Chapter 5 provides insight into the underexplored area of the geographical contingency of rural masculinities in South Asia. It evokes a feminist political ecological perspective and the notion that control over women as well as nature is a typical characteristic of rural masculinities. The author provides different examples of all-male spaces and boundaries that are not only marked by gender but also by caste, thereby limiting the participation of women and lower-caste men in those spaces. Chowdhry explains both symbolic and material dimensions of masculinities as she argues that “these are the spaces where the power and legitimacy of masculinity are cemented and displayed... the masculinization of space means an access to and a control over resources of various kinds: material, socio-cultural, political, and ideological” (160).

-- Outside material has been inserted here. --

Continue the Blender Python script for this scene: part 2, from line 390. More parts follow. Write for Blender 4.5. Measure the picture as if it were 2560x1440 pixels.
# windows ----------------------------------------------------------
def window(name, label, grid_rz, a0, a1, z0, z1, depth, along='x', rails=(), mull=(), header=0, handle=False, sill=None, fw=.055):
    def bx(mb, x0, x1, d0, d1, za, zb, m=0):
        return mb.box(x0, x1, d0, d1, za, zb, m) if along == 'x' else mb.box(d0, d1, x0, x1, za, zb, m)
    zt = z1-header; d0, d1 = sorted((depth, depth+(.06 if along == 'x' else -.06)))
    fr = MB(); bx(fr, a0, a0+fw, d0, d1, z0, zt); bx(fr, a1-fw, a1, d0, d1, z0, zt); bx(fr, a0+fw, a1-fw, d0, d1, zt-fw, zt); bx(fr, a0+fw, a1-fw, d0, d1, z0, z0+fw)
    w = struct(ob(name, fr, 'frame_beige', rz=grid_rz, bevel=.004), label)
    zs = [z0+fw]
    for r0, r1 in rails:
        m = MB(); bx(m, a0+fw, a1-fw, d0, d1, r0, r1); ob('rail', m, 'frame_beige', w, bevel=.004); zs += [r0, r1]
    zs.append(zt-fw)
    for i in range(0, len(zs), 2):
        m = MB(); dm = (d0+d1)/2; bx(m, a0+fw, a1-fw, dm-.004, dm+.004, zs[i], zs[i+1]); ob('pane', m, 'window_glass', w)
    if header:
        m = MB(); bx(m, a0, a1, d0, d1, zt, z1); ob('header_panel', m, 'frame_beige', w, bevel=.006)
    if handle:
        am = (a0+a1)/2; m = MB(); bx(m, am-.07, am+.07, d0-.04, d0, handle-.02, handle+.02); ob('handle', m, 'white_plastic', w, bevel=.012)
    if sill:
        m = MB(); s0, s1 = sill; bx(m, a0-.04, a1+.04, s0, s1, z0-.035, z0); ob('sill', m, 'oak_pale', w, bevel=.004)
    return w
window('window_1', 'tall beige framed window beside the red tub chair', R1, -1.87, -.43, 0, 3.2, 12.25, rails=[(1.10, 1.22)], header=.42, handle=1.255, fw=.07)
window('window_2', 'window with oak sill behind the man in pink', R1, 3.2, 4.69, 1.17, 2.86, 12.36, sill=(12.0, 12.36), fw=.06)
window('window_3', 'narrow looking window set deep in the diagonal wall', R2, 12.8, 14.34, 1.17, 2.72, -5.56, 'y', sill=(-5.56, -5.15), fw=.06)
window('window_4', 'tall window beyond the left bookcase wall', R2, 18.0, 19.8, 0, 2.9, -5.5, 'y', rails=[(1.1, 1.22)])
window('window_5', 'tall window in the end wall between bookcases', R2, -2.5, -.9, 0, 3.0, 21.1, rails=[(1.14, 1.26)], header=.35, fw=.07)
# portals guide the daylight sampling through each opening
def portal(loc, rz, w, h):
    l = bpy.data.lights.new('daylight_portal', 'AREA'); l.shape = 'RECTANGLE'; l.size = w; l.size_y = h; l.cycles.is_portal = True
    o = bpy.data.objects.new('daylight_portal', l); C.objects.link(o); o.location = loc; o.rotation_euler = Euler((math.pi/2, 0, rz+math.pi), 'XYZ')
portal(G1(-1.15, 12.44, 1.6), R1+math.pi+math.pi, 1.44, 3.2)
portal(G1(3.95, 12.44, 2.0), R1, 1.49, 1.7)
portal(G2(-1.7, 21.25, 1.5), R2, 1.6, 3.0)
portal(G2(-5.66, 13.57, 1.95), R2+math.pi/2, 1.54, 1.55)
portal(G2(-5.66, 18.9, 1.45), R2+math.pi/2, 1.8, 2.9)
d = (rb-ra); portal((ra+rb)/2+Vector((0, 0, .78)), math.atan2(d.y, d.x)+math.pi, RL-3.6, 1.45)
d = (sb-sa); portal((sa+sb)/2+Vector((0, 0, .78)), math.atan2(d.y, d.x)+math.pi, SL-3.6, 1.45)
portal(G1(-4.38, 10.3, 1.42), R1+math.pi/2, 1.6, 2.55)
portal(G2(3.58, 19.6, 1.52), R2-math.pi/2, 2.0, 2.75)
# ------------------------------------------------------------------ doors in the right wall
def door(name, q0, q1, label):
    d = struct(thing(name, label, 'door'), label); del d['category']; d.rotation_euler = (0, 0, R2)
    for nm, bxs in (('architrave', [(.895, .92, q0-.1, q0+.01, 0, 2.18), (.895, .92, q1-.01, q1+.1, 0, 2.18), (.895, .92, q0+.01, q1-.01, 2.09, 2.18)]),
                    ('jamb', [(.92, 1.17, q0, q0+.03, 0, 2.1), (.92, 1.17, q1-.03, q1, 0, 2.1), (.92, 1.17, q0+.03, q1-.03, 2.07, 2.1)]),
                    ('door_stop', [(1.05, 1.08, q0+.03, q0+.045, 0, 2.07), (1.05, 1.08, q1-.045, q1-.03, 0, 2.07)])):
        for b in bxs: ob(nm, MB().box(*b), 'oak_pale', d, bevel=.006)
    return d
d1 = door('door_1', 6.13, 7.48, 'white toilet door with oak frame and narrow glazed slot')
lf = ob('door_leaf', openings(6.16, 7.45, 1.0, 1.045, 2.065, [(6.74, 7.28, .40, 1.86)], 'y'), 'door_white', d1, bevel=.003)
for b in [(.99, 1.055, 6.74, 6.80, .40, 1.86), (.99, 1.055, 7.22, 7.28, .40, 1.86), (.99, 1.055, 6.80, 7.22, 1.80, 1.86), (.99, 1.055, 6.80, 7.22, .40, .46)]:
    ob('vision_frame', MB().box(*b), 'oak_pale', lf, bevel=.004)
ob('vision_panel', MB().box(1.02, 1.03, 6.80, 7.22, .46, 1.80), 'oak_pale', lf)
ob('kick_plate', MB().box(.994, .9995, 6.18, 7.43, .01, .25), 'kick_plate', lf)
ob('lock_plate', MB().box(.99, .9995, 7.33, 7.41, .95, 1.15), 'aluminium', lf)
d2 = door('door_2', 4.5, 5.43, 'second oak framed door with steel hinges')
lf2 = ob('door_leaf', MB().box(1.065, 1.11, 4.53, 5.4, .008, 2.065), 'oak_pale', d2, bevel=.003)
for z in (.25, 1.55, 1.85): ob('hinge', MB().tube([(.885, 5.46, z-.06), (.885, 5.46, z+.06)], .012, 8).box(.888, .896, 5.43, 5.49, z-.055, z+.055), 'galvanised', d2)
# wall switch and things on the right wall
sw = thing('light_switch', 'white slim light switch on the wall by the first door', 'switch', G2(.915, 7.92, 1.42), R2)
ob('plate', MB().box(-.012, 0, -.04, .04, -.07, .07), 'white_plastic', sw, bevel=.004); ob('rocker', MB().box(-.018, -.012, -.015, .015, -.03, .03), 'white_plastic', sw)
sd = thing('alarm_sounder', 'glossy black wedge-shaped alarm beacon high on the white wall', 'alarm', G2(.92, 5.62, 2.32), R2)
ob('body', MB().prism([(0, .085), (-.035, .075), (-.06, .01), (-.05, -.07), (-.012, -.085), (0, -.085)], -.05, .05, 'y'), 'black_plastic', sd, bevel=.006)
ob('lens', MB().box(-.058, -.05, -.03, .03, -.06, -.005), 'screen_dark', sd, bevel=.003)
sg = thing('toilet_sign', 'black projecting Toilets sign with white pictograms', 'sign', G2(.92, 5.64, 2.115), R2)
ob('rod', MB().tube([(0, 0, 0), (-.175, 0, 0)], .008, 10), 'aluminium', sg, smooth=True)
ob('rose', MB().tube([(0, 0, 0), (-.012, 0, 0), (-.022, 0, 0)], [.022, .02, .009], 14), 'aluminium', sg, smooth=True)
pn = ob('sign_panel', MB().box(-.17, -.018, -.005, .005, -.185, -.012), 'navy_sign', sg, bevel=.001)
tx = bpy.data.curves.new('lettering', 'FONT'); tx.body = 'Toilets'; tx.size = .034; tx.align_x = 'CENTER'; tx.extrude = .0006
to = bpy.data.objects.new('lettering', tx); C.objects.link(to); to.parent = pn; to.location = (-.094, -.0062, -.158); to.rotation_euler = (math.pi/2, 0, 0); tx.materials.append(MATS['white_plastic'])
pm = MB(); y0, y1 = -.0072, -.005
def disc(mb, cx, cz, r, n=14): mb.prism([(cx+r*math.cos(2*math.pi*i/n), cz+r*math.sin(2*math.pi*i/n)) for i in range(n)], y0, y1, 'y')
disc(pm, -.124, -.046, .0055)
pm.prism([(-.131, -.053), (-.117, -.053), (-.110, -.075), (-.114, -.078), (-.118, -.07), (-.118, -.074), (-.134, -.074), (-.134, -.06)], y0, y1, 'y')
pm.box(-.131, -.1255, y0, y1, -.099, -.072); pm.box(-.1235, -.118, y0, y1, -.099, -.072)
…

Chapters 6 and 7 analyze case studies of inter-caste marriages and honour-based violence and address the ways they are perceived/handled by the judiciary, the media, and the local village councils. Honour is an “essential male concept” (193) devised for policing women’s sexuality through joint patriarchal surveillance. In the event that loss of honour happens through women’s non-conforming conduct (for example, expression of sexuality), violence against women is justified as means of reinstating the honour of the family’s men.

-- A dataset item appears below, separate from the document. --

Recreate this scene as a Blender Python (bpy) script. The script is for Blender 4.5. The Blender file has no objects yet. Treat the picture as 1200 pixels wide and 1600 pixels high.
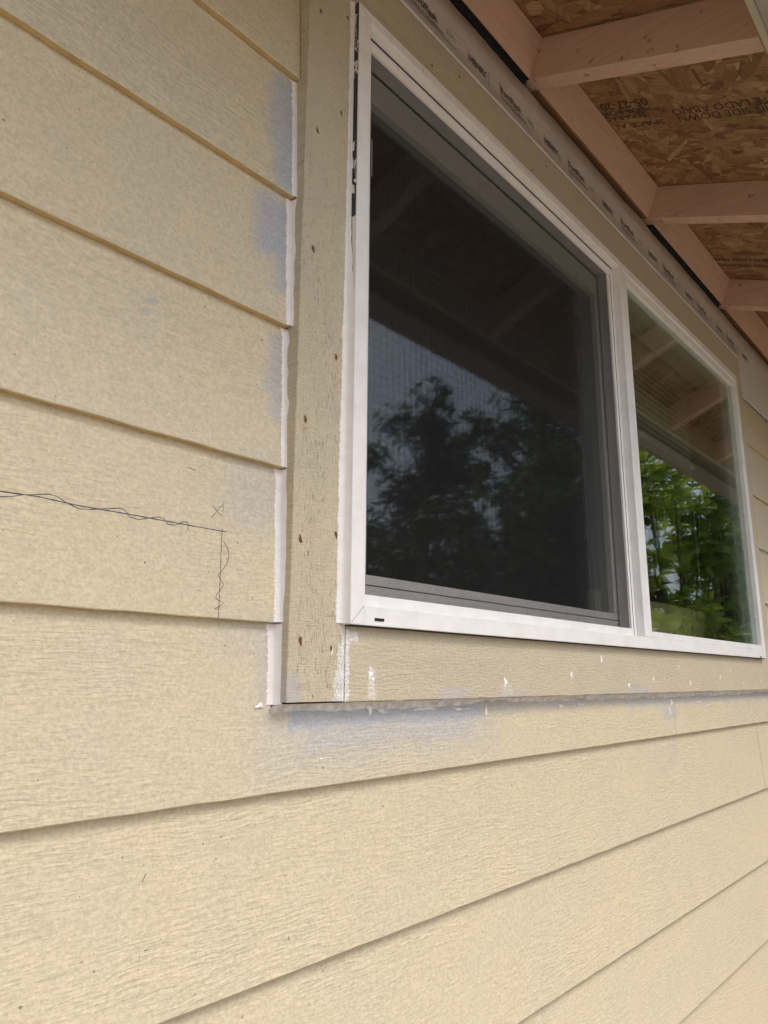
import bpy, bmesh, math, random
import numpy as np
from mathutils import Vector, Matrix

random.seed(7); rng = np.random.default_rng(11)
SC = bpy.context.scene
COL = SC.collection

# ------------------------------------------------------------------ camera
ZC = 1.55                      # eye height above the ground
DW = 0.6235                    # camera distance from the siding's drip edges
PITCH, YAW, ROLL, FPX = 0.222332, 0.849491, 0.006022, 1142.44
cy_, sy_, cp_, sp_ = math.cos(YAW), math.sin(YAW), math.cos(PITCH), math.sin(PITCH)
FW = Vector((sy_*cp_, cy_*cp_, sp_)); RT = Vector((cy_, -sy_, 0)); UP = RT.cross(FW)
RT, UP = (RT*math.cos(ROLL)+UP*math.sin(ROLL), UP*math.cos(ROLL)-RT*math.sin(ROLL))
CAM = Vector((0, -DW, ZC))
cam = bpy.data.cameras.new('camera'); camo = bpy.data.objects.new('camera', cam); COL.objects.link(camo)
cam.sensor_fit = 'VERTICAL'; cam.sensor_height = 36; cam.lens = 36*FPX/1600
cam.clip_start = 0.01; cam.clip_end = 2000
camo.matrix_world = Matrix(((RT.x, UP.x, -FW.x, CAM.x), (RT.y, UP.y, -FW.y, CAM.y), (RT.z, UP.z, -FW.z, CAM.z), (0, 0, 0, 1)))
SC.camera = camo

# ------------------------------------------------------------------ sky, sun, exposure
SUN_EL, SUN_AZ = math.radians(60), math.radians(170)      # azimuth from +y, clockwise
w = bpy.data.worlds.new('World'); SC.world = w; w.use_nodes = True
nt = w.node_tree; nt.nodes.clear()
sky = nt.nodes.new('ShaderNodeTexSky'); sky.sky_type = 'NISHITA'; sky.sun_disc = False
sky.sun_elevation = SUN_EL; sky.sun_rotation = SUN_AZ
sky.air_density = 1.0; sky.dust_density = 5.0; sky.ozone_density = 0.6
hs = nt.nodes.new('ShaderNodeHueSaturation'); hs.inputs['Saturation'].default_value = 0.95      # bright overcast: a whitish sky
bg = nt.nodes.new('ShaderNodeBackground'); bg.inputs['Strength'].default_value = 0.15
wo = nt.nodes.new('ShaderNodeOutputWorld')
nt.links.new(sky.outputs[0], hs.inputs['Color']); nt.links.new(hs.outputs[0], bg.inputs[0]); nt.links.new(bg.outputs[0], wo.inputs[0])
sl = bpy.data.lights.new('sun', 'SUN'); sl.energy = 1.3; sl.angle = math.radians(36); sl.color = (1, .985, .96)
so = bpy.data.objects.new('sun', sl); COL.objects.link(so)
sd = Vector((math.sin(SUN_AZ)*math.cos(SUN_EL), math.cos(SUN_AZ)*math.cos(SUN_EL), math.sin(SUN_EL)))
so.rotation_euler = (-sd).to_track_quat('-Z', 'Y').to_euler(); so.location = (5, -6, 8)
SC.view_settings.view_transform = 'Standard'; SC.view_settings.look = 'None'
SC.view_settings.gamma = 1; SC.view_settings.use_curve_mapping = False
SC.view_settings.exposure = 0.52

# ------------------------------------------------------------------ helpers
def P(px, py, y=0.0):
    """the point of the wall-parallel plane y seen at photo position px, py"""
    d = RT*((px-600)/FPX) - UP*((py-800)/FPX) + FW
    return CAM + d*((y+DW)/d.y)
def Z(z): return ZC+z
def Pplane(px, py, o, n):
    d = RT*((px-600)/FPX) - UP*((py-800)/FPX) + FW
    return CAM + d*((o-CAM).dot(n)/d.dot(n))
def link(name, me, mat=None, parent=None):
    o = bpy.data.objects.new(name, me); COL.objects.link(o)
    if mat is not None and me is not None: me.materials.append(mat)
    if parent is not None: o.parent = parent
    return o
def mesh(name, v, f, mat, parent=None, smooth=False):
    me = bpy.data.meshes.new(name); me.from_pydata([tuple(q) for q in v], [], f); me.update()
    if smooth: me.polygons.foreach_set('use_smooth', [True]*len(me.polygons))
    return link(name, me, mat, parent)
def boxdata(x0, x1, y0, y1, z0, z1, off=0):
    v = [(x0,y0,z0),(x1,y0,z0),(x1,y1,z0),(x0,y1,z0),(x0,y0,z1),(x1,y0,z1),(x1,y1,z1),(x0,y1,z1)]
    f = [(0,3,2,1),(4,5,6,7),(0,1,5,4),(1,2,6,5),(2,3,7,6),(3,0,4,7)]
    return v, [tuple(i+off for i in q) for q in f]
def box(name, x0, x1, y0, y1, z0, z1, mat, parent=None, bev=0.0, seg=2):
    v, f = boxdata(x0, x1, y0, y1, z0, z1)
    if bev <= 0: return mesh(name, v, f, mat, parent)
    bm = bmesh.new(); vs = [bm.verts.new(q) for q in v]
    for q in f: bm.faces.new([vs[i] for i in q])
    bmesh.ops.bevel(bm, geom=bm.edges[:], offset=bev, segments=seg, affect='EDGES', profile=.5)
    me = bpy.data.meshes.new(name); bm.to_mesh(me); bm.free()
    return link(name, me, mat, parent)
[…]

Despite many strengths, some areas would have benefited from more attention. Chowdhry’s passing reference to homosexuality, a rite of passage in a boy’s life, leaves a lot to be unpacked, and the practice is undertheorized, as heterosexuality is axiomatic to the book’s analysis. The issue of non-normative sexuality and non-conformist male agency evades the empirical gaze and lacks an authoritative counterbalance by excluding the voices of homosexual men. Additionally, in addressing contemporary masculinities, the book fails to engage the ways in which the prevalent neoliberal ethos of consumerism and the flux of late capitalism have impacted the life-choices men can make. It is well established that although neoliberalism and the effects of late capitalism may seemingly appear gender-neutral, they have a disproportionate impact on masculinities and ideas of manhood. In this context, Chowdhry does not address how contemporary masculinities are reconfigured and negotiated in response to the exigencies of neoliberalism.

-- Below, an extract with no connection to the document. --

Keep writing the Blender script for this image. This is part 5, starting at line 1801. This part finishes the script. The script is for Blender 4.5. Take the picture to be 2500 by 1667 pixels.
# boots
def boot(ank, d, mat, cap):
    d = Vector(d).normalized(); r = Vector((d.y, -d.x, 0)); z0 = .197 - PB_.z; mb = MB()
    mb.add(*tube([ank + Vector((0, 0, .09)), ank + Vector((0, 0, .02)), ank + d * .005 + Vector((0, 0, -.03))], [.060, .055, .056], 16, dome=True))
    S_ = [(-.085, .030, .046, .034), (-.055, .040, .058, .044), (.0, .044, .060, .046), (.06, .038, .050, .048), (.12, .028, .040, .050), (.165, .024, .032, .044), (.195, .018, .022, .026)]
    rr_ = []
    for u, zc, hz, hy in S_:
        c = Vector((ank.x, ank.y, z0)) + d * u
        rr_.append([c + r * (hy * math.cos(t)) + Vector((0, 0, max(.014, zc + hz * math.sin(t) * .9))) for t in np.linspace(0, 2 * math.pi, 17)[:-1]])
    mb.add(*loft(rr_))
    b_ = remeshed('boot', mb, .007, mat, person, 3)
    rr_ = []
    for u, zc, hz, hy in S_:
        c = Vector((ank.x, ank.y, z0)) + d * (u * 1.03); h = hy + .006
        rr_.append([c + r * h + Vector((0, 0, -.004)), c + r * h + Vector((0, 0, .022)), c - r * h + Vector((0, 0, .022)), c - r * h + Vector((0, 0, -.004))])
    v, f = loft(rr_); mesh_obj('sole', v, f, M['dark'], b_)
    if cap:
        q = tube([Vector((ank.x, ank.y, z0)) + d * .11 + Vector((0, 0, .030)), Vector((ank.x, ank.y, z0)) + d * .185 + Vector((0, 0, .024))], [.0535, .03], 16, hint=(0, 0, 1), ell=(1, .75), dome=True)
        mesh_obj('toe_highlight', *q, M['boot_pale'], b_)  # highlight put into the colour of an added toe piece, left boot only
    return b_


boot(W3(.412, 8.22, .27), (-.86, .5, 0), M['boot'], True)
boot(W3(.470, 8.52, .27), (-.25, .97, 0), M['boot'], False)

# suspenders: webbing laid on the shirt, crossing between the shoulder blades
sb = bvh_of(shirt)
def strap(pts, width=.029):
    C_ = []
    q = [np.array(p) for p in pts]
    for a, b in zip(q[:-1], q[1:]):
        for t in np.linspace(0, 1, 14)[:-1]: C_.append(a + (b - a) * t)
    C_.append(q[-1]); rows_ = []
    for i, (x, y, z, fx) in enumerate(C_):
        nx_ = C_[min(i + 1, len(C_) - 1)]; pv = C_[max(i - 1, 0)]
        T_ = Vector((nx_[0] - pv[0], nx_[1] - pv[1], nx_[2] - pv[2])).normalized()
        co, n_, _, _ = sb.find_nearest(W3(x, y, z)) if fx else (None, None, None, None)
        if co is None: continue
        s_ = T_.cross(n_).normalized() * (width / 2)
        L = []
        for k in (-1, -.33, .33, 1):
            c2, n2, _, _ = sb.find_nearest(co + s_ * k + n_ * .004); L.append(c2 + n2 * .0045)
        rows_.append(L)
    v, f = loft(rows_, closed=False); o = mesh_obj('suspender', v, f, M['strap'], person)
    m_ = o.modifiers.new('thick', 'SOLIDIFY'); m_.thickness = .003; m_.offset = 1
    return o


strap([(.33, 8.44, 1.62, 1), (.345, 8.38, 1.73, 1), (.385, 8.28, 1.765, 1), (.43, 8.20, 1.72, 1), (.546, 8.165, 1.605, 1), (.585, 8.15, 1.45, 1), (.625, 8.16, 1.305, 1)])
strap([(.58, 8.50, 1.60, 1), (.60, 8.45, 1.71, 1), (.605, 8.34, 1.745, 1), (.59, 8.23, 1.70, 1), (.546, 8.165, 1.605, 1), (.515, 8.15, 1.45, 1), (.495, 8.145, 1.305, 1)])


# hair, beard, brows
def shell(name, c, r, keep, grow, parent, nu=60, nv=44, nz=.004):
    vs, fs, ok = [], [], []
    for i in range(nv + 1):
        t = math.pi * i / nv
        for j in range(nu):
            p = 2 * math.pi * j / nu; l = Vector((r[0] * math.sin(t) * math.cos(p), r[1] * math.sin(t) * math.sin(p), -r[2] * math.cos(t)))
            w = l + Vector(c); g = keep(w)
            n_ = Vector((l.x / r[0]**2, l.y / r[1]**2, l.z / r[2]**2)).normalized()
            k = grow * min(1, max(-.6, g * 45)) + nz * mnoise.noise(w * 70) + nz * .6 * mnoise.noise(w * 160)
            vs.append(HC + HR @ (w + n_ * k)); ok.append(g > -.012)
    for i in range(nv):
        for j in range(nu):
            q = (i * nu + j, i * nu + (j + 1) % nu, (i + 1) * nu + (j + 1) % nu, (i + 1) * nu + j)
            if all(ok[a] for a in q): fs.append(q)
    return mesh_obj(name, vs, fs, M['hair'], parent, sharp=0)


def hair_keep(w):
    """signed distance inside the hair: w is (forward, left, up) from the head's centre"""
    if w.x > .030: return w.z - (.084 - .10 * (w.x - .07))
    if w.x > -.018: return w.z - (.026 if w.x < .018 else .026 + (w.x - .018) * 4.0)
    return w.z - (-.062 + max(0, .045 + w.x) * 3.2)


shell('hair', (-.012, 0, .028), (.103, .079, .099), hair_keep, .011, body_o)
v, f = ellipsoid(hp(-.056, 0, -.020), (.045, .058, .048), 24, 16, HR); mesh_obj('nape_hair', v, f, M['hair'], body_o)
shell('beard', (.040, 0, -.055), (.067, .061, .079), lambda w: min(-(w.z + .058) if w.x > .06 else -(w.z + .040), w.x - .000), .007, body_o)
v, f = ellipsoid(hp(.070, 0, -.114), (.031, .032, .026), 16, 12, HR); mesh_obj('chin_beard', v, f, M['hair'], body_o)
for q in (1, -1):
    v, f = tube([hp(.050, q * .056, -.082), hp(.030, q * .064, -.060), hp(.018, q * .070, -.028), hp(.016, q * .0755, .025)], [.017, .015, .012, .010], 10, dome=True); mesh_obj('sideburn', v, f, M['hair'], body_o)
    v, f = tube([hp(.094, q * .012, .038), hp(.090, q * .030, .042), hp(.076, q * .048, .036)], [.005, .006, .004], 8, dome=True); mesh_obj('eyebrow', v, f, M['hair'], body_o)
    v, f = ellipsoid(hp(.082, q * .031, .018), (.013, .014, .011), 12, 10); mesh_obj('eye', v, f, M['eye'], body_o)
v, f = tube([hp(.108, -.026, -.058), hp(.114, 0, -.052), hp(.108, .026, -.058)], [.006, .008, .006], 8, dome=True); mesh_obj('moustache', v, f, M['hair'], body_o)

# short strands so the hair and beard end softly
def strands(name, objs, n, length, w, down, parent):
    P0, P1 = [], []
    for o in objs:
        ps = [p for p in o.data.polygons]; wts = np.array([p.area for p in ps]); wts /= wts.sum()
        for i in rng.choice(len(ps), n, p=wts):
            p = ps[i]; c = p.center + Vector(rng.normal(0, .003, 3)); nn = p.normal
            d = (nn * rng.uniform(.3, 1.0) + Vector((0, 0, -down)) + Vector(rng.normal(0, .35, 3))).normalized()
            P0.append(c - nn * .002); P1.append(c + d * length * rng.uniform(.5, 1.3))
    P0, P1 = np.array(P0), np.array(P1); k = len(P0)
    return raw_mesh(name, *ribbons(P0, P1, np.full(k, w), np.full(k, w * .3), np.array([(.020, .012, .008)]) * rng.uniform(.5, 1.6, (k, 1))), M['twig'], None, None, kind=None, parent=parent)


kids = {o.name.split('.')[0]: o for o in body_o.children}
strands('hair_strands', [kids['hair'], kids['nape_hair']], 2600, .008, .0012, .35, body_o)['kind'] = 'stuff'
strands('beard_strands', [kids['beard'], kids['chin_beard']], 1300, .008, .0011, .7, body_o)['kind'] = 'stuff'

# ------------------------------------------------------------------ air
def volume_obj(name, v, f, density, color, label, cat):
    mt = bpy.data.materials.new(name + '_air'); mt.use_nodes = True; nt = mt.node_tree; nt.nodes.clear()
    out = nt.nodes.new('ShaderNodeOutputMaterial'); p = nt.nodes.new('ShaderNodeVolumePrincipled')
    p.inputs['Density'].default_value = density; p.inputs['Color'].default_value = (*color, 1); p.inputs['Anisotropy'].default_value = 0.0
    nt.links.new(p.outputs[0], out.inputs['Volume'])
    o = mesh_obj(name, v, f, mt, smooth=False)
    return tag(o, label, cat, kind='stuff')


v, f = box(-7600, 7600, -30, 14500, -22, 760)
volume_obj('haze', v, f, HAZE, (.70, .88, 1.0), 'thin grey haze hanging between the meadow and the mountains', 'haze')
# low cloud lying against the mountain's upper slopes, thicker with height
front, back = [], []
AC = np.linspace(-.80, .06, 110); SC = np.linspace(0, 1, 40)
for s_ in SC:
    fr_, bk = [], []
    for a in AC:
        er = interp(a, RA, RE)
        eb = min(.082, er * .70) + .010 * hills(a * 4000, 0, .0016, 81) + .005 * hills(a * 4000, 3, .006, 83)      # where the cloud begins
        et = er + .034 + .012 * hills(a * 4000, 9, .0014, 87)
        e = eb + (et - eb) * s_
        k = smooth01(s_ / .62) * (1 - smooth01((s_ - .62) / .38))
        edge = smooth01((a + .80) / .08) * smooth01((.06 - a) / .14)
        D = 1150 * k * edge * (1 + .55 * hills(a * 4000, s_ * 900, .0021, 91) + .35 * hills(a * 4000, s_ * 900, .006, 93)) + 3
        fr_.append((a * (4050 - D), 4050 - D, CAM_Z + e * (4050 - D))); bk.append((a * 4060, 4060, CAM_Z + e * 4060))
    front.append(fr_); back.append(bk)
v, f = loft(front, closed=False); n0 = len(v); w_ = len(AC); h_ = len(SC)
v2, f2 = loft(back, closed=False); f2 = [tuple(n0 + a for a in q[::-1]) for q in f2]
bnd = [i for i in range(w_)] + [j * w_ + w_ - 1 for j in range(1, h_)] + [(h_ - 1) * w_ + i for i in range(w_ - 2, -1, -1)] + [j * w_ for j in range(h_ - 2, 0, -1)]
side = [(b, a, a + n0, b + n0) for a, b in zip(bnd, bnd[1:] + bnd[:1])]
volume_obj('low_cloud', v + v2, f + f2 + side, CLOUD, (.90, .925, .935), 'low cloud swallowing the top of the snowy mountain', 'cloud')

Still, the book offers a timely addition to the growing body of research on South Asian masculinities. Though contextualized with specific references to colonial Punjab and postcolonial Haryana, the book’s representation of masculinity can be extended to a pan-Indian level for the shared historical, cultural, and social contexts. It is a significant work that increases provisions for critical engagement with the situatedness of masculinities and emphasizes the multiplicity/plurality of masculinities by focusing on their dynamism and contextual variation. A strong suit of this book lies in its lack of dependency on theoretical frameworks developed in the West as it provides a much-needed and refreshing perspective on rural masculinities. Overall, it is a compelling text for scholars of South Asian masculinities, gender studies, and cultural studies.